A year later, Che’s own diaries revealed that his forces suffered exactly one casualty during this Caribbean Stalingrad, as depicted by the Times. Your humble servant here interviewed several eye-witnesses (on both sides) to this “battle” and their consensus came to about five casualties total for this Caribbean Iwo Jima.

True to New York Times- form, during this “battle,” they didn’t have a reporter within 300 miles of Santa Clara. Instead (just as today) they relied on their trusty Cuban Castroite “correspondents.”

And true to Che Guevara-form, the genuine bloodbath in Santa Clara came a week after the “battle,” when his opponents (real and imagined) were utterly defenseless. That’s when Che set his goons to dragging men and boys from their homes and set his firing squads to work in triple shifts. Nothing from the New York Times’ trusty correspondents on this, however.

The Castroite firing-squad bloodbath was just cranking up. “Certainly we execute!” boasted Che Guevara when he addressed the United Nations in December 1964. “And we will continue executing as long as it is necessary!” Those executions (murders, actually; execution implies a judicial process) had reached about 16,000 by the time of Che Guevara’s boast, the equivalent, given the relative populations, of almost a million executions in the U.S. (This figure comes from “The Black Book of Communism,” by the way, written by French scholars and published in English by Harvard University Press, neither an outpost of “right-wing Cuban exiles.”)

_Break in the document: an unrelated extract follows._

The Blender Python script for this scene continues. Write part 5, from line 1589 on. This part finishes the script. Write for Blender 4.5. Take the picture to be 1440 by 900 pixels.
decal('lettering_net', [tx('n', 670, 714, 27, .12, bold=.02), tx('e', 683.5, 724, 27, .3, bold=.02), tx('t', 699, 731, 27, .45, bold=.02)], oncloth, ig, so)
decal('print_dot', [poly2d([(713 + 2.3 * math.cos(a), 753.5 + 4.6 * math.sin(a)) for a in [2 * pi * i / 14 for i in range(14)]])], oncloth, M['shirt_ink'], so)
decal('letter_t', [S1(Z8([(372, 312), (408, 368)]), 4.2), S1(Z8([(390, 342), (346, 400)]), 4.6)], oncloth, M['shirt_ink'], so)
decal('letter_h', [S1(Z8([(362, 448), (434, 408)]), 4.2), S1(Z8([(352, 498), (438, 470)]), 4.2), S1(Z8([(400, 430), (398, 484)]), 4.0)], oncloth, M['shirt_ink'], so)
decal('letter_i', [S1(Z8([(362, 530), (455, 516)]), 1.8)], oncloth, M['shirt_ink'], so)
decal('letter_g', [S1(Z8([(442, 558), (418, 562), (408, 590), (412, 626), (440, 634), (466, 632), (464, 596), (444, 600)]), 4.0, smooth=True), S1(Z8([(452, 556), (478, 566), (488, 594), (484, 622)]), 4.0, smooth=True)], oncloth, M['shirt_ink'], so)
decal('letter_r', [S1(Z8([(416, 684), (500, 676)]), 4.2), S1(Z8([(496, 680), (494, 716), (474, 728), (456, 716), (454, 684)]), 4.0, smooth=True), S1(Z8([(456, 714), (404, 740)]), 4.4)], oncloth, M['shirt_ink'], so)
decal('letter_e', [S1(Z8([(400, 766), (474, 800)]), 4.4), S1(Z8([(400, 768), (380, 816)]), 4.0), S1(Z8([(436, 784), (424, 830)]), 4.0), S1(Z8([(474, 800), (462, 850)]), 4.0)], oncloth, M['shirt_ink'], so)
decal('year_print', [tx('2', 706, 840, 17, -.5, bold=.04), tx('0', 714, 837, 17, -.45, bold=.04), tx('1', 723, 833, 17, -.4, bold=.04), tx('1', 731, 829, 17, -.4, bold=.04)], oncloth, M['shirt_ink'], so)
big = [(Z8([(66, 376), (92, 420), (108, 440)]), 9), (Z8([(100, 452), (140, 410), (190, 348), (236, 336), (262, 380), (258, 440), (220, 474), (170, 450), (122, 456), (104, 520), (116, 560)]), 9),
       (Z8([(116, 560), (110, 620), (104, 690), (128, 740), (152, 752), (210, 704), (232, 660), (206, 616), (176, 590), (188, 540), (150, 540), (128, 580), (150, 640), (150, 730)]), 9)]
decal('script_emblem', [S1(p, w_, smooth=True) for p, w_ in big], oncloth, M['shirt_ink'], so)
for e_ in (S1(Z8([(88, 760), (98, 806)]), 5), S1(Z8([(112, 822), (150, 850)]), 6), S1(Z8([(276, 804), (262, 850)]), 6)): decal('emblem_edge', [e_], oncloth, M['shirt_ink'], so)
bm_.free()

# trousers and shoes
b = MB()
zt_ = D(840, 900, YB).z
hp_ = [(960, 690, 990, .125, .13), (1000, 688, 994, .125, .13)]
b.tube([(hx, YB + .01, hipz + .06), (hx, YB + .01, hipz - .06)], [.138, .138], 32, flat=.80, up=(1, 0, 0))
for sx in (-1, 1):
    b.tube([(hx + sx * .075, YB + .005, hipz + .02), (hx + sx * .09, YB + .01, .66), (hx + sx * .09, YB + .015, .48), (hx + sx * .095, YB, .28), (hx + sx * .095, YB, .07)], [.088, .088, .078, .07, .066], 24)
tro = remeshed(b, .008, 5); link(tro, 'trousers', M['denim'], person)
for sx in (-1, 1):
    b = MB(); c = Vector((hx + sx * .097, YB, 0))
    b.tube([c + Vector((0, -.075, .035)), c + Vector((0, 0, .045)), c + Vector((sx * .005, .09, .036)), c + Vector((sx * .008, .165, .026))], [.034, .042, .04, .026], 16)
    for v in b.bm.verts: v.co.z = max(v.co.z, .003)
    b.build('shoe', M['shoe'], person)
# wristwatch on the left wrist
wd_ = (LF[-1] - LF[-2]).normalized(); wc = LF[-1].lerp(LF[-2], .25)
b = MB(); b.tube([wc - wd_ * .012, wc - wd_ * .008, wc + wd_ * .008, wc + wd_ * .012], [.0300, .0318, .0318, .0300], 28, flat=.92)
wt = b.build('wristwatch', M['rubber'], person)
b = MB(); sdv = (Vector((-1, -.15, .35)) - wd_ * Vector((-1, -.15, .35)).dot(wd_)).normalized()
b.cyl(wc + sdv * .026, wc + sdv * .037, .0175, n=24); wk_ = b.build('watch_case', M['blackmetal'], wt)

Among the victims of this (unreported and unlamented by the MSM bloodbath) was Carlos Machado, who was 15 years old in 1963 when the bullets from the Castroite firing squad shattered his body. His twin brother and father collapsed beside Carlos from the same volley. All had resisted Castro’s and Che’s theft of their humble family farm.

Rigoberto Hernandez was 17 when Che’s soldiers dragged him from his cell in La Cabana, jerked his head back to gag him and started dragging him to the stake. Little “Rigo” pleaded his innocence to the very bloody end. But his pleas were garbled and difficult to understand. His struggles while being gagged and bound to the stake were also awkward. The boy had been a janitor in a Havana high school and was mentally retarded. His single mother had pleaded his case with hysterical sobs. She had begged, beseeched and finally proven to his “prosecutors” that it was a case of mistaken identity. Her only son, a boy in such a condition, couldn’t possibly have been “a CIA agent planting bombs.”

Fuego!” and the firing squad volley riddled Rigo’s little bent body as he moaned and struggled awkwardly against his bounds, blindfold and gag.

But the victims of this Stalinist bloodbath were not exclusively men and boys. In fact, the Castroites were well ahead of even the Taliban. On Christmas Eve 1961, a young Cuban woman named Juana Figueroa Diaz spat in the face of the executioners who were binding and gagging her. They’d found her guilty of feeding and hiding “bandits” (Che’s term for Cuban rednecks who took up arms to fight his theft of their land to create Stalinist kolkhozes). When the blast from that firing squad demolished her face and torso, Juana was six months pregnant.

“Foreign reporters, preferably American,” snickered Che Guevara in his diaries, “were much more valuable to us than any military victory. Much more valuable than rural recruits for our guerrilla force, were American media recruits to export our propaganda.”

“Don’t mention it!” reply these recruits. “The pleasure is all ours!” To wit:

“The Toast of Manhattan!” crowed Time magazine in January of 1996. “The Hottest Ticket in Manhattan!” also read a Newsweek story that week. Both articles referred to the social swirl and acclaim that engulfed Fidel Castro upon his visit to New York by the very Manhattan media and business luminaries who barely escaped incineration at his hand in 1962. The occasion was UN’s fiftieth anniversary celebration, but the Castromania almost recaptured the New Yorker hysteria for Simon and Garfunkel’s 1981 reunion in Central Park.

First on the Stalinist dictator’s itinerary was a luncheon at the Council on Foreign Relations. After holding court there for a rapt David Rockefeller, along with Robert McNamara, Dwayne Andreas, and Random House’s Harold Evans, Castro flashed over to Mort Zuckerman’s Fifth Avenue pad, where a throng of Beltway glitterati, including Mike Wallace, Peter Jennings, Tina Brown, Bernard Shaw, and Barbara Walters, all jostled for photo-ops and stood in line for the warmongering mass-murderer's autograph.

Diane Sawyer was so overcome in the mass-murderer’s presence that she rushed up, broke into a toothy smile, wrapped her arms around Fidel Castro, and smooched him warmly on the cheek.